Sunday, February 19, 2012

Reciprocal Liking

We like people who like us. When retrospecting, partners recall reciprocal liking and attraction.

We like people who are not uniformly positive, but who are perceived to be discriminating in who they like.

Similarly, we like people who start out more neutral toward us but then become increasingly positive.

Being liked is highly validating, opens the door to future interaction and the possibility of a relationship.

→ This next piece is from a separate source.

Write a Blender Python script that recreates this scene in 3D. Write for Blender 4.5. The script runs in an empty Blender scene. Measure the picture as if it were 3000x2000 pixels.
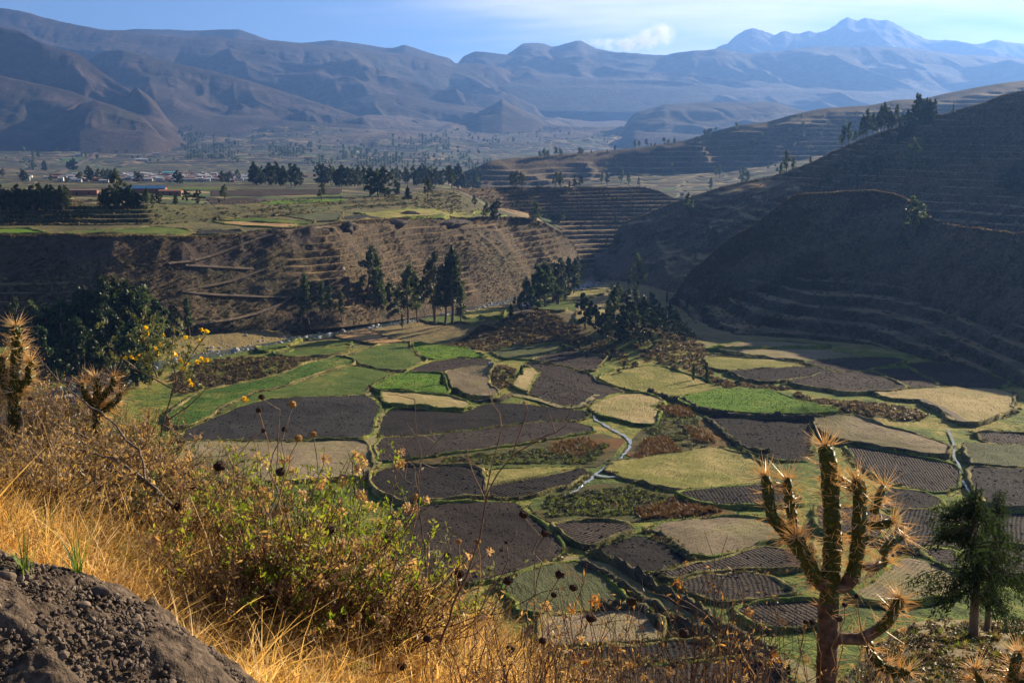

1. Proximity and Situations
2. Individuals' Characteristics
3. Dyadic Interactions
Physical Appearance, Personality, Similarity

We prefer others who are similar to us in beliefs, attitudes, and values. Because similarity:
Validates our own self-worth
Promotes shared activities
Increases confidence, self-esteem
Enhances communication
Increases chances that we will be like in return

What you really want is someone who is similar to you on the dimensions that matter to you. Once you find the similar dimensions, once you find someone who passes the first criterion, then you're willing to tolerate a lot of other dimensions.

Two persons have the capacity to talk to one another, to listen to one another, and to open up opportunities to get to know each other, to share the feelings with one another. And then we learn about the other person as an individual.

There is an exchange of information between two people who create some kind of proximity to one another, who sort of like the other person, or haven't found a reason to dislike the other person.